Tuggle v. Manning, supra at 33. Where, as here, the evidence authorizes a finding that the municipality does not derive any benefit from *690maintaining the existing zoning, “the trial court does not clearly err by concluding the property owner has carried its burden of proving the zoning is unsubstantially related to the public health, safety and welfare. [Cit.]” City of McDonough v. Tusk Partners, supra at 696. Because the majority merely cites evidence supporting, but not demanding, a contrary finding and then engages in an unauthorized reweighing of the evidence to reach the opposite conclusion, I dissent.

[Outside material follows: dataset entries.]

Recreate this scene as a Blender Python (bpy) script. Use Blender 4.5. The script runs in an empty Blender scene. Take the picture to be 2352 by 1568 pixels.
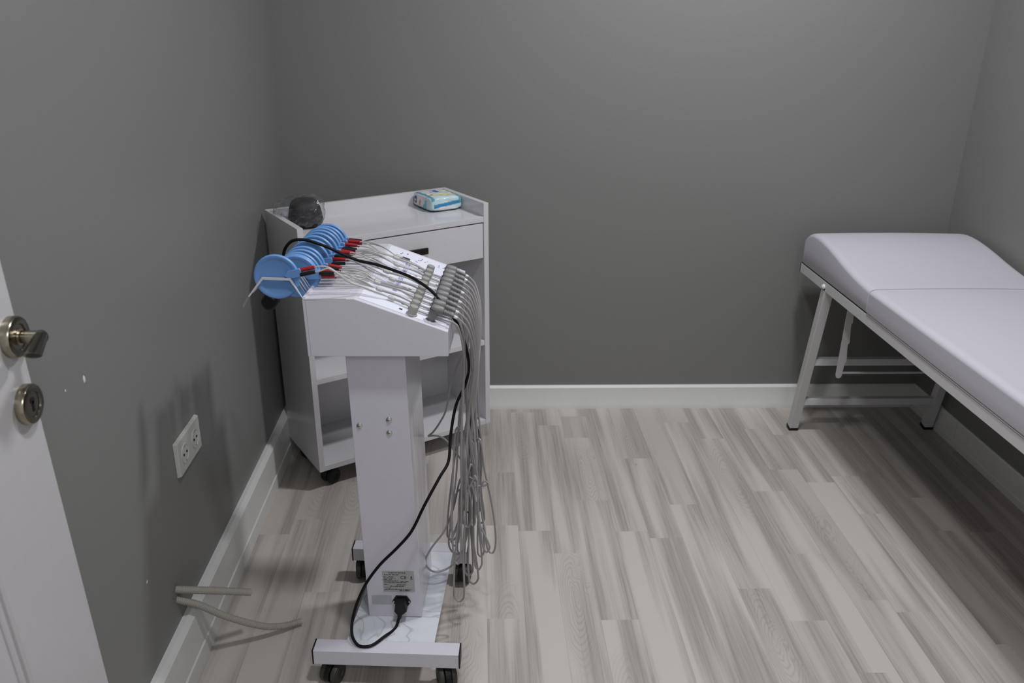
import bpy, bmesh, math, random
from mathutils import Vector, Matrix, Euler, noise

random.seed(7)
S = bpy.context.scene
COL = S.collection
PI = math.pi
R = math.radians

# ------------------------------------------------------------------ camera, world, lamps, exposure
CAM_H = 1.45
pitch, yaw, roll = 0.37734, 0.04146, 0.01267
fwd = Vector((math.sin(yaw) * math.cos(pitch), math.cos(yaw) * math.cos(pitch), -math.sin(pitch)))
rt0 = Vector((math.cos(yaw), -math.sin(yaw), 0))
up0 = rt0.cross(fwd)
rt = math.cos(roll) * rt0 + math.sin(roll) * up0
up = -math.sin(roll) * rt0 + math.cos(roll) * up0
cam_d = bpy.data.cameras.new('camera')
cam_d.sensor_width = 36
cam_d.lens = 1927.7 * 36 / 2352
cam_d.clip_start = 0.02
cam_d.dof.use_dof = True
cam_d.dof.focus_distance = 1.95
cam_d.dof.aperture_fstop = 7.0
cam = bpy.data.objects.new('camera', cam_d)
COL.objects.link(cam)
m = Matrix((rt, up, -fwd)).transposed().to_4x4()
m.translation = Vector((0, 0, CAM_H))
cam.matrix_world = m
S.camera = cam

S.view_settings.view_transform = 'Standard'
S.view_settings.look = 'None'
S.view_settings.gamma = 1
S.view_settings.use_curve_mapping = False
S.view_settings.exposure = 0.0

w = bpy.data.worlds.new('corridor_fill')  # even fill added in place of light from the open corridor side
S.world = w
w.use_nodes = True
w.node_tree.nodes['Background'].inputs[0].default_value = (0.93, 0.96, 1.0, 1)
w.node_tree.nodes['Background'].inputs[1].default_value = 0.50


def area(name, loc, sx, sy, power, color, rot=(0, 0, 0)):
    d = bpy.data.lights.new(name, 'AREA')
    d.shape = 'RECTANGLE'
    d.size = sx
    d.size_y = sy
    d.energy = power
    d.color = color
    o = bpy.data.objects.new(name, d)
    COL.objects.link(o)
    o.location = loc
    o.rotation_euler = rot
    return o


area('ceiling_lamp_light', (0.83, 2.10, 2.42), 0.16, 0.16, 25.5, (0.97, 0.975, 1.0))
area('second_ceiling_lamp_light', (0.17, 1.05, 2.42), 0.16, 0.16, 14.0, (0.97, 0.975, 1.0))
area('corridor_lamp_light', (0.55, -0.75, 2.30), 0.5, 0.5, 10.0, (0.97, 0.975, 1.0), (R(35), 0, 0))

# ------------------------------------------------------------------ materials
MATS = {}


def mat(name, col, rough=0.5, metal=0.0, spec=0.5, coat=0.0, trans=0.0, bump=None, alpha=None):
    if name in MATS:
        return MATS[name]
    mt = bpy.data.materials.new(name)
    mt.use_nodes = True
    nt = mt.node_tree
    b = nt.nodes['Principled BSDF']
    b.inputs['Base Color'].default_value = (*col, 1)
    b.inputs['Roughness'].default_value = rough
    b.inputs['Metallic'].default_value = metal
    b.inputs['Specular IOR Level'].default_value = spec
    b.inputs['Coat Weight'].default_value = coat
    b.inputs['Coat Roughness'].default_value = 0.15
    b.inputs['Transmission Weight'].default_value = trans
    if alpha is not None:
        b.inputs['Alpha'].default_value = alpha
    if bump:
        tc = nt.nodes.new('ShaderNodeTexCoord')
        n = nt.nodes.new('ShaderNodeTexNoise')
        n.inputs['Scale'].default_value = bump[0]
        n.inputs['Detail'].default_value = 4
        bp = nt.nodes.new('ShaderNodeBump')
        bp.inputs['Strength'].default_value = bump[1]
        bp.inputs['Distance'].default_value = 0.002
        nt.links.new(tc.outputs['Object'], n.inputs['Vector'])
        nt.links.new(n.outputs['Fac'], bp.inputs['Height'])
        nt.links.new(bp.outputs['Normal'], b.inputs['Normal'])
        # faint tonal wear in the material's own colour
        mx = nt.nodes.new('ShaderNodeMix')
        mx.data_type = 'RGBA'
        mx.inputs['A'].default_value = (*[c * 0.96 for c in col], 1)
        mx.inputs['B'].default_value = (*[min(1, c * 1.03) for c in col], 1)
        nt.links.new(n.outputs['Fac'], mx.inputs['Factor'])
        nt.links.new(mx.outputs['Result'], b.inputs['Base Color'])
    MATS[name] = mt
    return mt


WALL = mat('grey_wall_paint', (0.189, 0.190, 0.184), 0.42, spec=0.35, bump=(140, 0.10))
CEIL = mat('ceiling_white', (0.75, 0.75, 0.74), 0.8, bump=(60, 0.1))
SKIRT = mat('baseboard_white', (0.68, 0.685, 0.665), 0.4, bump=(30, 0.04))
DOORW = mat('door_white_lacquer', (0.50, 0.49, 0.50), 0.32, bump=(40, 0.05))
LAMW = mat('white_laminate', (0.60, 0.59, 0.615), 0.18, bump=(50, 0.02))
METW = mat('white_powder_coat', (0.62, 0.605, 0.665), 0.22, bump=(90, 0.03))
PANW = mat('panel_white', (0.72, 0.74, 0.83), 0.35, bump=(60, 0.02))
COUCHM = mat('couch_frame_grey_white', (0.56, 0.555, 0.55), 0.4, bump=(70, 0.05))
VINYL = mat('white_vinyl', (0.485, 0.475, 0.525), 0.45, spec=0.4, bump=(200, 0.12))
BLACK = mat('black_plastic', (0.007, 0.007, 0.008), 0.45, spec=0.3)
RUBBER = mat('black_rubber', (0.004, 0.004, 0.006), 0.6, spec=0.2, bump=(120, 0.1))
WHEELG = mat('dark_grey_wheel', (0.035, 0.035, 0.028), 0.5, bump=(80, 0.1))
BLUE = mat('blue_silicone', (0.125, 0.275, 0.57), 0.45, bump=(60, 0.06))
GREYP = mat('grey_plug_plastic', (0.155, 0.155, 0.155), 0.45, bump=(90, 0.05))
GREYK = mat('grey_knob_plastic', (0.30, 0.30, 0.285), 0.5, bump=(90, 0.05))
CORDG = mat('grey_lead_sheath', (0.29, 0.275, 0.277), 0.33, bump=(40, 0.05))
CORDL = mat('pale_lead_sheath', (0.42, 0.415, 0.40), 0.35, bump=(40, 0.05))
RED = mat('red_plastic', (0.32, 0.012, 0.015), 0.35, bump=(60, 0.04))
CHROME = mat('brushed_steel', (0.62, 0.62, 0.60), 0.25, metal=1.0, bump=(80, 0.05))
NICKEL = mat('satin_nickel', (0.36, 0.33, 0.255), 0.24, metal=1.0, bump=(60, 0.03))
DNICK = mat('dark_polished_nickel', (0.16, 0.15, 0.12), 0.2, metal=1.0, bump=(60, 0.03))
INK = mat('blue_ink', (0.07, 0.06, 0.30), 0.6, bump=(60, 0.02))
INKB = mat('black_ink', (0.02, 0.02, 0.035), 0.6, bump=(60, 0.02))
DISP = mat('dark_display_glass', (0.05, 0.05, 0.07), 0.15, bump=(60, 0.02))
PLATE = mat('silver_rating_plate', (0.40, 0.40, 0.39), 0.45, metal=0.25, bump=(60, 0.02))
PIPE = mat('grey_beige_conduit', (0.36, 0.335, 0.30), 0.5, bump=(60, 0.05))
SOCK = mat('white_socket_plastic', (0.50, 0.505, 0.475), 0.35, bump=(60, 0.02))
SOCKD = mat('socket_well_shade', (0.33, 0.33, 0.31), 0.45, bump=(60, 0.02))
CYAN = mat('cyan_film', (0.10, 0.30, 0.40), 0.18, bump=(70, 0.6))
PALEC = mat('pale_cyan_film', (0.50, 0.63, 0.66), 0.18, bump=(60, 0.7))
FILMW = mat('white_film', (0.66, 0.68, 0.68), 0.2, bump=(60, 0.5))
DBLUE = mat('dark_blue_print', (0.05, 0.045, 0.30), 0.3, bump=(60, 0.05))
YEL = mat('yellow_print', (0.62, 0.58, 0.03), 0.3, bump=(60, 0.05))
SKINR = mat('salmon_print', (0.60, 0.24, 0.19), 0.4, bump=(60, 0.05))
PUTTY = mat('white_filler', (0.6, 0.6, 0.6), 0.7, bump=(60, 0.2))
SEAM = mat('seam_grey', (0.22, 0.22, 0.23), 0.6, bump=(60, 0.05))


def clear_film():
    mt = bpy.data.materials.new('clear_plastic_film')
    mt.use_nodes = True
    nt = mt.node_tree
    nt.nodes.clear()
    out = nt.nodes.new('ShaderNodeOutputMaterial')
    tr = nt.nodes.new('ShaderNodeBsdfTransparent')
    tr.inputs[0].default_value = (0.93, 0.94, 0.95, 1)
    gl = nt.nodes.new('ShaderNodeBsdfGlossy')
    gl.inputs['Roughness'].default_value = 0.08
    df = nt.nodes.new('ShaderNodeBsdfDiffuse')
    df.inputs[0].default_value = (0.6, 0.6, 0.62, 1)
    a = nt.nodes.new('ShaderNodeMixShader')
    a.inputs[0].default_value = 0.025
    b = nt.nodes.new('ShaderNodeMixShader')
    fr = nt.nodes.new('ShaderNodeLayerWeight')
    fr.inputs[0].default_value = 0.13
    nt.links.new(tr.outputs[0], a.inputs[1])
    nt.links.new(df.outputs[0], a.inputs[2])
    nt.links.new(fr.outputs['Facing'], b.inputs[0])
    nt.links.new(a.outputs[0], b.inputs[1])
    nt.links.new(gl.outputs[0], b.inputs[2])
    nt.links.new(b.outputs[0], out.inputs[0])
    return mt


FILM = clear_film()
ACRY = mat('clear_acrylic', (0.85, 0.87, 0.9), 0.08, trans=1.0, bump=(60, 0.02))


class NG:
    """tiny node graph builder"""

    def __init__(self, mt):
        self.nt = mt.node_tree

    def math(self, op, a, b=None, c=None):
        n = self.nt.nodes.new('ShaderNodeMath')
        n.operation = op
        for i, v in enumerate((a, b, c)):
            if v is None:
                continue
            if isinstance(v, (int, float)):
                n.inputs[i].default_value = v
            else:
                self.nt.links.new(v, n.inputs[i])
        return n.outputs[0]

    def comb(self, x, y, z=0.0):
        n = self.nt.nodes.new('ShaderNodeCombineXYZ')
        for i, v in enumerate((x, y, z)):
            if isinstance(v, (int, float)):
                n.inputs[i].default_value = v
            else:
                self.nt.links.new(v, n.inputs[i])
        return n.outputs[0]

    def white(self, v):
        n = self.nt.nodes.new('ShaderNodeTexWhiteNoise')
        n.noise_dimensions = '3D'
        self.nt.links.new(v, n.inputs['Vector'])
        return n.outputs['Value']

    def noise(self, v, scale=1.0, detail=2.0, rough=0.5, dist=0.0):
        n = self.nt.nodes.new('ShaderNodeTexNoise')
        n.inputs['Scale'].default_value = scale
        n.inputs['Detail'].default_value = detail
        n.inputs['Roughness'].default_value = rough
        n.inputs['Distortion'].default_value = dist
        self.nt.links.new(v, n.inputs['Vector'])
        return n.outputs['Fac']

    def ramp(self, f, stops):
        n = self.nt.nodes.new('ShaderNodeValToRGB')
        el = n.color_ramp.elements
        while len(el) < len(stops):
            el.new(0.5)
        for e, (p, c) in zip(el, stops):
            e.position = p
            e.color = (*c, 1) if len(c) == 3 else c
        self.nt.links.new(f, n.inputs[0])
        return n.outputs[0]

    def mix(self, f, a, b, mode='MIX'):
        n = self.nt.nodes.new('ShaderNodeMix')
        n.data_type = 'RGBA'
        n.blend_type = mode
        for k, v in (('Factor', f), ('A', a), ('B', b)):
            if isinstance(v, (int, float)):
                n.inputs[k].default_value = v
            elif isinstance(v, tuple):
                n.inputs[k].default_value = (*v, 1)
            else:
                self.nt.links.new(v, n.inputs[k])
        return n.outputs['Result']


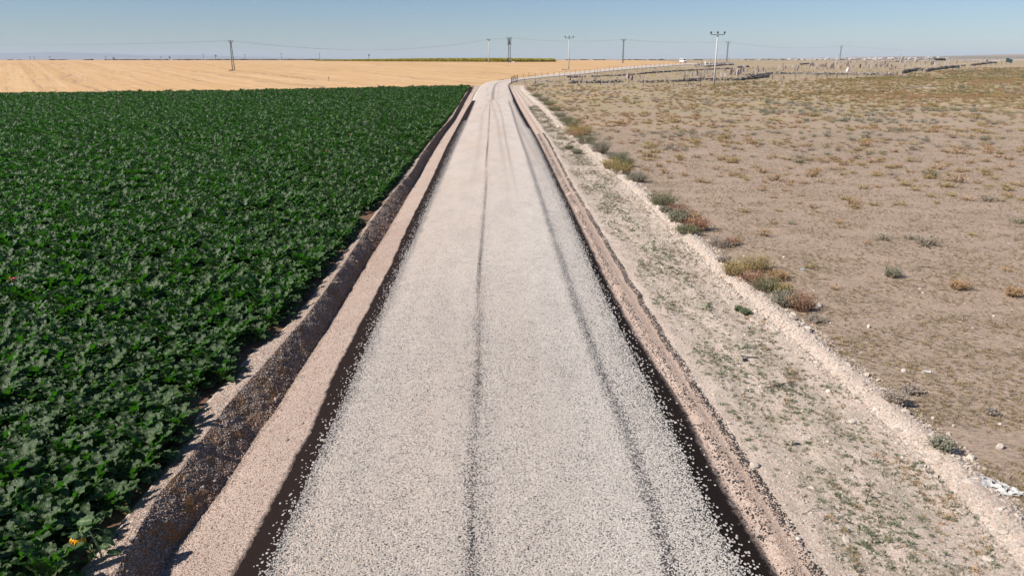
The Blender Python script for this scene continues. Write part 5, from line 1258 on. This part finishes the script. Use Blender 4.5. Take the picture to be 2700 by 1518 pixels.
# ------------------------------------------------------------------ crops and bushes near the horizon
sun_top = gp(1463, 163.9); V = []; F = []
m_src = []
for i in range(3):
    mm = MB(); r = random.Random(i)
    for k in range(7):
        x, y = r.uniform(-.5, .5), r.uniform(-.5, .5); H = r.uniform(1.25, 1.6); mm.bar((x, y, 0), (x, y, H), .03, .02, 3)
        for l in range(4): a = r.uniform(0, 6.28); z = r.uniform(.3, H); mm.add([(x, y, z), (x + .3 * math.cos(a), y + .3 * math.sin(a), z + .08), (x + .3 * math.cos(a + .6), y + .3 * math.sin(a + .6), z - .05)], [(0, 1, 2)])
        mm.add([(x - .13, y - .06, H), (x + .13, y - .06, H), (x + .11, y + .05, H + .16), (x - .11, y + .05, H + .16)], [(0, 1, 2, 3)])
    m_src.append(mm.build('s', MAT['sunfield'], link=False))
sun_coll = proto_collection('sunflower_source', m_src)
n = 16000; px_ = rng.uniform(830, 1463, n); tdep = rng.random(n)
front = np.array([gp(x_, np.interp(x_, [830, 1033, 1330, 1463], [160.8, 162.6, 164, 163.6]))[1] for x_ in np.linspace(830, 1463, 60)])
yf = np.interp(px_, np.linspace(830, 1463, 60), front); yy = yf + 90 * tdep ** 1.5
P = np.column_stack([(px_ - CX) / FPX * yy * .955, yy, h(yy)])
tap = np.interp(px_, [830, 1100, 1300, 1463], [.25, .85, 1, .8]); scatter('sunflower_crop', P, rand_rot(n, .03), np.column_stack([np.ones(n), np.ones(n), rng.uniform(.85, 1.1, n) * tap]), rng.integers(0, 3, n), sun_coll)
fb = [shrub_mesh('s', MAT['tree'], 950 + i, nst=26, hgt=1.2, rad=.9, leaf=.5, nl=6, sw=.05, clump=.8) for i in range(3)]
fb_coll = proto_collection('far_bush_source', fb)
px_ = np.concatenate([rng.uniform(300, 420, 60), rng.uniform(420, 620, 60), rng.uniform(620, 900, 150), rng.uniform(-60, 1000, 60), rng.uniform(1500, 1900, 40)]); n = len(px_)
yy = rng.uniform(640, 700, n); P = np.column_stack([(px_ - CX) / FPX * yy * .955, yy, h(yy) - .2])
P[-40:, 1] = 720
s_ = rng.uniform(.35, 1.1, n)
scatter('far_bushes', P, rand_rot(n, .05), np.column_stack([s_ * 1.8, s_ * 1.5, s_ * .8]), rng.integers(0, 3, n), fb_coll)
# weeds along the stubble boundaries and along the far edge of the beets
a_pts = [(489, 159.6), (608, 184.5), (700, 196), (838, 213)]
W1 = []
for (x0_, y0_), (x1_, y1_) in zip(a_pts[:-1], a_pts[1:]):
    for k in range(70): t_ = random.random(); p = gp(x0_ + (x1_ - x0_) * t_, y0_ + (y1_ - y0_) * t_ + random.gauss(0, .25)); W1.append((p.x, p.y, p.z))
for k in range(420): x_ = random.uniform(850, 1240) if k < 300 else random.uniform(0, 1240); y_ = float(edge_y((x_ - CX) / FPX * 175)); p = gp(x_, 233 - 0.0 * x_); W1.append(((x_ - CX) / FPX * y_ * .955 + .5, float(edge_y((x_ - CX) / FPX * y_ * .955)) + random.uniform(.6, 3.5), float(h(y_))))
for (x0_, y0_), (x1_, y1_) in zip([(1270, 222), (1347, 207), (1455, 194), (1611, 178)], [(1347, 207), (1455, 194), (1611, 178), (1760, 168.5)]):
    for k in range(60): t_ = random.random(); p = gp(x0_ + (x1_ - x0_) * t_, y0_ + (y1_ - y0_) * t_ + random.uniform(-.8, .2)); W1.append((p.x, p.y, p.z))
W1 = np.array(W1); n = len(W1); s_ = rng.uniform(.3, .9, n)
scatter('field_edge_weeds', W1, rand_rot(n, .1), np.repeat(s_[:, None], 3, 1), np.where(rng.random(n) < .8, 15 + rng.integers(0, 3, n), 6 + rng.integers(0, 3, n)), shr_coll)

# ------------------------------------------------------------------ the distant village
hs_ = MB(); hs_.box((0, 0, .5), (1, 1, 1)); wallsrc = hs_.build('wall', MAT['house'], link=False)
V = [(-.55, -.56, 1), (.55, -.56, 1), (.55, .56, 1), (-.55, .56, 1), (-.55, 0, 1.45), (.55, 0, 1.45)]
roofsrc = mk('roof', V, [(0, 1, 5, 4), (2, 3, 4, 5), (0, 4, 3), (1, 2, 5), (0, 3, 2, 1)], MAT['roof'], link=False)
for i in range(70):
    px = random.choice([random.uniform(2080, 2260), random.uniform(2240, 2480), random.uniform(2000, 2500)]); r = random.uniform(2500, 3700)
    x = (px - CX) / FPX * r * .955; z = float(hillz(px, r)) - .6; t = empty('village_house', (x, r, z), random.uniform(-.6, .6)); sx, sy, sz = random.uniform(7, 14), random.uniform(7, 10), random.uniform(2.2, 4.2)
    for s_ in (wallsrc, roofsrc):
        c = s_.copy(); COL.objects.link(c); c.name = s_.name.split('.')[0]; c.parent = t; c.scale = (sx, sy, sz)
    tag(t, 'tiny pale house in the distant village on the right horizon', 'house', 'houses of the distant village')
px_ = rng.uniform(1960, 2480, 260); yy = rng.uniform(2400, 3600, 260); P = np.column_stack([(px_ - CX) / FPX * yy * .955, yy, [float(hillz(a, b)) - .5 for a, b in zip(px_, yy)]])
s_ = rng.uniform(1.4, 2.8, 260); scatter('village_trees', P, rand_rot(260, .03), np.column_stack([s_ * 1.4, s_, s_ * .8]), rng.integers(0, 3, 260), fb_coll)
print('objects', len(bpy.data.objects))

Decided March 21, 2001 Reconsideration denied April 12, 2001. Susan P. Langford, David D. Blum, Lemuel H. Ward, for appellants. Kilpatrick Stockton, Wyckliffe A. Knox, Jr., Michael E. Brooks, for appellee. Maddox, Nix, Bowman & Zoeckler, Robert L. Zoeckler, Thomas A. Bowman, John A. Nix, Susan M. Pruett, amici curiae.I am authorized to state that Justice Hunstein and Justice Thompson join in this dissent.